I was so happy on the day that I quit, no 2-week notice ;)
Second thing that has always irked me is how people assume if you're a girl or woman, you automatically want marriage and kids. Now that I'm older, this is something I definitely want in the future, but that's not the case for everyone. I think specifically about my neighbors, who are actually very nice people, but one of the first things they said to me upon moving in next door was "omg you can babysit!" and I was like....um, no. Thanks for assuming when I don't even want my own children yet, let alone the responsibility of watching someone else's. I was told I was overreacting for getting annoyed by that because "they pay so well!" but that doesn't really matter to me. My boyfriend (same age as me, and even gets along with kids better than me) was right next to me and the neighbor literally addressed me specifically and not him, almost as if because I'm a girl, I MUST be the one who will be a caretaker. I know it's petty but to this day I give them the cold shoulder because I don't want them assuming a thing about me when they don't know me at all. I'm only gonna say this once: F*ck. Them. Kids.

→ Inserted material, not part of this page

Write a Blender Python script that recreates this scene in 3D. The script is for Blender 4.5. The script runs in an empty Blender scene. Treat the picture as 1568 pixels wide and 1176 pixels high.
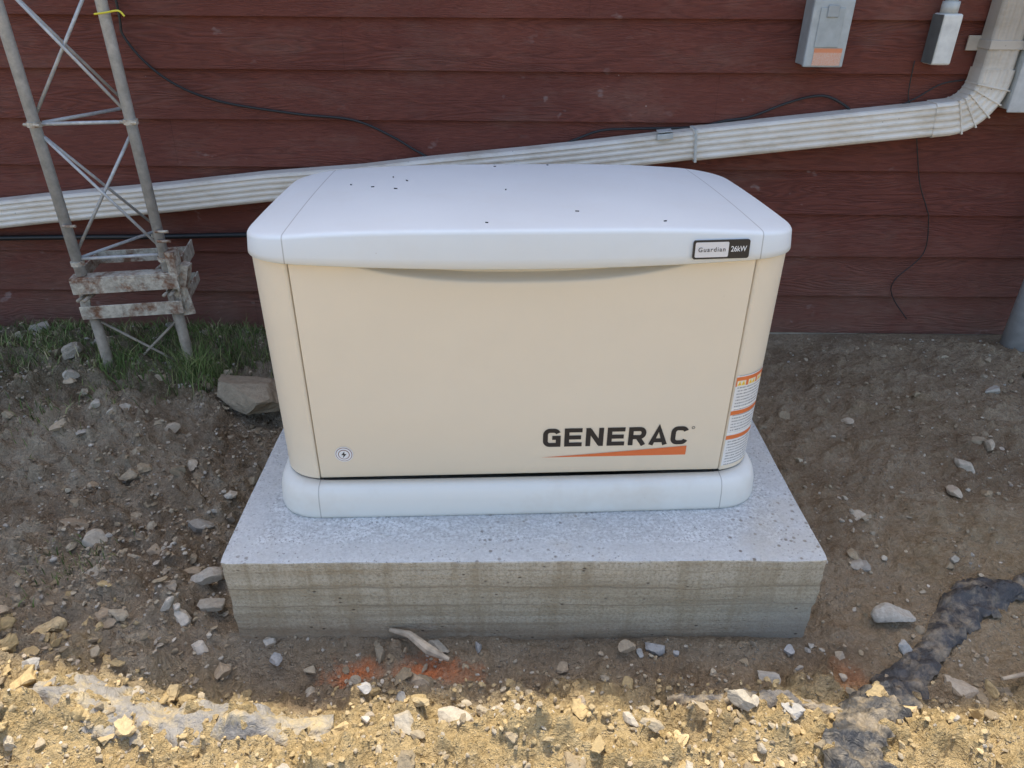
import bpy, math, random, numpy as np
from mathutils import Vector, Matrix
random.seed(7); rng=np.random.default_rng(7)
S=bpy.context.scene; COL=bpy.context.collection
S.view_settings.view_transform='Standard'; S.view_settings.look='None'; S.view_settings.exposure=0
# ------------------------------------------------------------------ helpers
def mk(name,verts,faces,mat=None,parent=None,smooth=False,loc=None,rotz=None):
    me=bpy.data.meshes.new(name); me.from_pydata([tuple(map(float,v)) for v in verts],[],[tuple(map(int,f)) for f in faces]); me.update()
    o=bpy.data.objects.new(name,me); COL.objects.link(o)
    if mat: me.materials.append(mat)
    if smooth: me.polygons.foreach_set("use_smooth",[True]*len(me.polygons))
    if parent: o.parent=parent
    if loc: o.location=loc
    if rotz is not None: o.rotation_euler=(0,0,rotz)
    return o
def empty(name,loc=(0,0,0),rotz=0):
    o=bpy.data.objects.new(name,None); COL.objects.link(o); o.location=loc; o.rotation_euler=(0,0,rotz); o.empty_display_size=.1; return o
def bevel(o,w,seg=2,ang=30):
    m=o.modifiers.new("b","BEVEL"); m.width=w; m.segments=seg; m.limit_method='ANGLE'; m.angle_limit=math.radians(ang); return o
def box(name,x0,x1,y0,y1,z0,z1,mat,parent=None,bev=0,**k):
    v=[(x,y,z) for z in(z0,z1) for y in(y0,y1) for x in(x0,x1)]
    f=[(0,2,3,1),(4,5,7,6),(0,1,5,4),(2,6,7,3),(0,4,6,2),(1,3,7,5)]
    o=mk(name,v,f,mat,parent,**k)
    if bev: bevel(o,bev)
    return o
class Geo:
    def __init__(s): s.v=[]; s.f=[]
    def add(s,v,f):
        n=len(s.v); s.v+= [tuple(a) for a in v]; s.f+=[tuple(i+n for i in q) for q in f]
def tube(pts,r,n=10,cap=True):
    P=[Vector(p) for p in pts]; V=[];F=[]
    t=(P[1]-P[0]).normalized(); a=Vector((0,0,1)) if abs(t.z)<.9 else Vector((1,0,0)); nrm=t.cross(a).normalized()
    for i,p in enumerate(P):
        if 0<i<len(P)-1: t=((P[i+1]-p).normalized()+(p-P[i-1]).normalized()).normalized()
        elif i==len(P)-1: t=(p-P[i-1]).normalized()
        nrm=(nrm-t*nrm.dot(t)).normalized(); b=t.cross(nrm)
        rr=r[i] if isinstance(r,(list,tuple)) else r
        for k in range(n):
            an=2*math.pi*k/n; V.append(tuple(p+nrm*math.cos(an)*rr+b*math.sin(an)*rr))
    for i in range(len(P)-1):
        for k in range(n):
            k2=(k+1)%n; F.append((i*n+k,i*n+k2,(i+1)*n+k2,(i+1)*n+k))
    if cap: F.append(tuple(range(n))[::-1]); F.append(tuple((len(P)-1)*n+k for k in range(n)))
    return V,F
def catmull(pts,sub=6):
    P=[Vector(p) for p in pts]; out=[]
    for i in range(len(P)-1):
        p0=P[max(i-1,0)];p1=P[i];p2=P[i+1];p3=P[min(i+2,len(P)-1)]
        for s in range(sub):
            t=s/sub; out.append(.5*((2*p1)+(p2-p0)*t+(2*p0-5*p1+4*p2-p3)*t*t+(3*p1-p0-3*p2+p3)*t**3))
    out.append(P[-1]); return out
def boxg(c,size,rot=None):
    v=[]
    for z in(-.5,.5):
        for y in(-.5,.5):
            for x in(-.5,.5):
                q=Vector((x*size[0],y*size[1],z*size[2]))
                if rot is not None: q=rot@q
                v.append(tuple(q+Vector(c)))
    return v,[(0,2,3,1),(4,5,7,6),(0,1,5,4),(2,6,7,3),(0,4,6,2),(1,3,7,5)]
# numpy noise
def _h(i,j,s):
    n=(i*374761393+j*668265263+s*144269504)&0xffffffff
    n=((n^(n>>13))*12741261)&0xffffffff
    n=((n^(n>>15))*2246822)&0xffffffff
    return ((n^(n>>11))&0xffff)/65535.
def vn(x,y,s=0):
    i=np.floor(x).astype(np.int64); j=np.floor(y).astype(np.int64); u=x-i; v=y-j
    u=u*u*(3-2*u); v=v*v*(3-2*v)
    return (_h(i,j,s)*(1-u)+_h(i+1,j,s)*u)*(1-v)+(_h(i,j+1,s)*(1-u)+_h(i+1,j+1,s)*u)*v
def fbm(x,y,s=0,o=4,g=.5):
    a=1;t=0;tot=0
    for k in range(o):
        t=t+a*vn(x,y,s+k*17); tot+=a; a*=g; x,y=(x*.8-y*.6)*2.03+5.1,(x*.6+y*.8)*2.03+1.7
    return t/tot
def sst(a,b,x): t=np.clip((x-a)/(b-a),0,1); return t*t*(3-2*t)
class M:
    def __init__(s,name,rough=.6,metal=0,spec=.5):
        s.m=bpy.data.materials.new(name); s.m.use_nodes=True; s.nt=s.m.node_tree; s.b=s.nt.nodes["Principled BSDF"]
        s.b.inputs["Roughness"].default_value=rough; s.b.inputs["Metallic"].default_value=metal; s.b.inputs["Specular IOR Level"].default_value=spec
        s._p=None;s._o=None
    def n(s,t,**k):
        nd=s.nt.nodes.new("ShaderNode"+t)
        for a,v in k.items(): setattr(nd,a,v)
        return nd
    def set(s,sock,v):
        if isinstance(v,bpy.types.NodeSocket): s.nt.links.new(v,sock)
        elif isinstance(v,(tuple,list)) and len(v)==3 and sock.type=='RGBA': sock.default_value=(*v,1)
        else: sock.default_value=v
    def pos(s):
        if not s._p: s._p=s.n("NewGeometry").outputs["Position"]
        return s._p
    def obj(s):
        if not s._o: s._o=s.n("TexCoord").outputs["Object"]
        return s._o
    def mapp(s,vec,scale=(1,1,1),loc=(0,0,0)):
        nd=s.n("Mapping"); s.set(nd.inputs[0],vec); nd.inputs["Scale"].default_value=scale; nd.inputs["Location"].default_value=loc; return nd.outputs[0]
    def noise(s,vec,scale,detail=4,rough=.55,dist=0,col=False):
        nd=s.n("TexNoise"); s.set(nd.inputs["Vector"],vec); nd.inputs["Scale"].default_value=scale; nd.inputs["Detail"].default_value=min(detail,4); nd.inputs["Roughness"].default_value=rough; nd.inputs["Distortion"].default_value=dist
        return nd.outputs["Color" if col else "Fac"]
    def vor(s,vec,scale,feature='F1',out="Distance",rnd=1):
        nd=s.n("TexVoronoi",feature=feature); s.set(nd.inputs["Vector"],vec); nd.inputs["Scale"].default_value=scale; nd.inputs["Randomness"].default_value=rnd; return nd.outputs[out]
    def math(s,op,a,b=0,c=0,clamp=False):
        nd=s.n("Math",operation=op,use_clamp=clamp); s.set(nd.inputs[0],a); s.set(nd.inputs[1],b)
        s.set(nd.inputs[2],c); return nd.outputs[0]
    def mr(s,v,a,b,c=0,d=1,smooth=False):
        nd=s.n("MapRange"); 
        if smooth: nd.interpolation_type='SMOOTHSTEP'
        s.set(nd.inputs[0],v); nd.inputs[1].default_value=a; nd.inputs[2].default_value=b; nd.inputs[3].default_value=c; nd.inputs[4].default_value=d; return nd.outputs[0]
    def mix(s,f,a,b,mode='MIX'):
        nd=s.n("Mix",data_type='RGBA',blend_type=mode); s.set(nd.inputs[0],f); s.set(nd.inputs[6],a); s.set(nd.inputs[7],b); return nd.outputs[2]
    def xyz(s,v):
        nd=s.n("SeparateXYZ"); s.set(nd.inputs[0],v); return nd.outputs
    def col(s,c): s.set(s.b.inputs["Base Color"],c); return s
    def rough(s,c): s.set(s.b.inputs["Roughness"],c); return s
    def bump(s,h,strength=.5,dist=.01,prev=None):
        nd=s.n("Bump"); nd.inputs["Strength"].default_value=strength; nd.inputs["Distance"].default_value=dist; s.set(nd.inputs["Height"],h)
        if prev is not None: s.set(nd.inputs["Normal"],prev)
        s.set(s.b.inputs["Normal"],nd.outputs[0]); return nd.outputs[0]
def flat(name,c,rough=.6,metal=0,var=.12,scale=30):
    m=M(name,rough,metal); f=m.noise(m.obj(),scale,4); f=m.mr(f,.3,.7)
    m.col(m.mix(f,tuple(x*(1-var) for x in c),tuple(min(1,x*(1+var)) for x in c))); return m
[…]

Anyone else deal with comments and assumptions like that from older people specifically, assuming that a girl or woman will take on the "traditional" mom role? It aggravates me that even in 2019, a lot of people still see women as incubators only (don't get me going on the United States abortion laws right now!).
I can only imagine how it would feel for, say, someone who doesn't want kids or can't have them. It's not that deep, but at the same time, it does carry implications that are still inherently sexist even if it's not a conscious thing for most of us.